The likeable, earnest Askew has no problems with it. He figures, "It's when they're not getting on you, then you have to start worrying.

"My big problem is my height," he said. "Standing up on the ball. I've got to work on staying low."

Some insiders feel that Askew can contribute this year as a roll-through player in a tackle rotation that also has Thornton, Gardener and Tony Williams. If he is, it's because he has worked on three areas outlined by Hayes.

"He's strong, but he's not as strong as he probably will be and he has to work on that," Hayes said. "And he has to play low and stay on his feet."

After watching the 6-6, 320-pound Haynesworth make similar adjustments in Tennessee, Thornton thinks Askew is going to be able to help pretty soon.

"He's been playing hard here," Thornton said. "I'm sure he'll learn as he goes along, and once he gets in pads it will be easier for him to get better and see where he is. He's obviously got a lot of talent."

Williams has noted the drafting of Askew and has heard the buzz about Gardener, but he has no doubts that he is still in the mix. He says his weight is at 293 pounds, which was his weight at the scouting combine eight years ago, and his body fat is down from last year. He has a big salary cap number ($2 million plus) as he heads into the last year of his contract, but Lewis likes to keep around players who have a lot on the line.

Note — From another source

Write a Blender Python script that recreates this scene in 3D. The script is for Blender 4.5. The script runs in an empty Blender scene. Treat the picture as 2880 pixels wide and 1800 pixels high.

"I've played with good players. That doesn't bother me," Williams said. "I feel like I'm going to be the best out there when all is said and done and that if I'm not out there it's because of politics. I'm ready to play."

Gardener seems to fit the profile of the hungry veteran player with something to prove that Lewis has been seeking. The Bengals have already signed guys like safety Kim Herring, middle linebacker Nate Webster, right guard Bobbie Williams and traded for cornerback Deltha O'Neal. Herring missed all last season with a broken arm and wants to show he hasn't gone anywhere. Webster has been a career backup committed to proving he can be a starter. Like Webster, Bobbie Williams sat in Philadelphia behind some good players and is dying to prove he is a solid No. 1, and O'Neal went from the Pro Bowl to the doghouse in two curious years in Denver.

Gardener also found the going tough in Denver this past season, where he was suspended for two games for conduct detrimental to the team just months after signing a seven-year, $34.8 million deal. Denver fought to recoup the $5 million signing bonus, and whatever agreement they came up with is going to spring Gardener next week, according to national reports.

Although he's coming off a year of problems, the best year of Gardener's career came with Lewis in 2002, when he was good enough to be the Most Valuable Player on a Washington defense that also featured Champ Bailey, LaVar Arrington, and Bruce Smith. Schwartz has been saying all offseason that Gardener would love to play for Lewis again.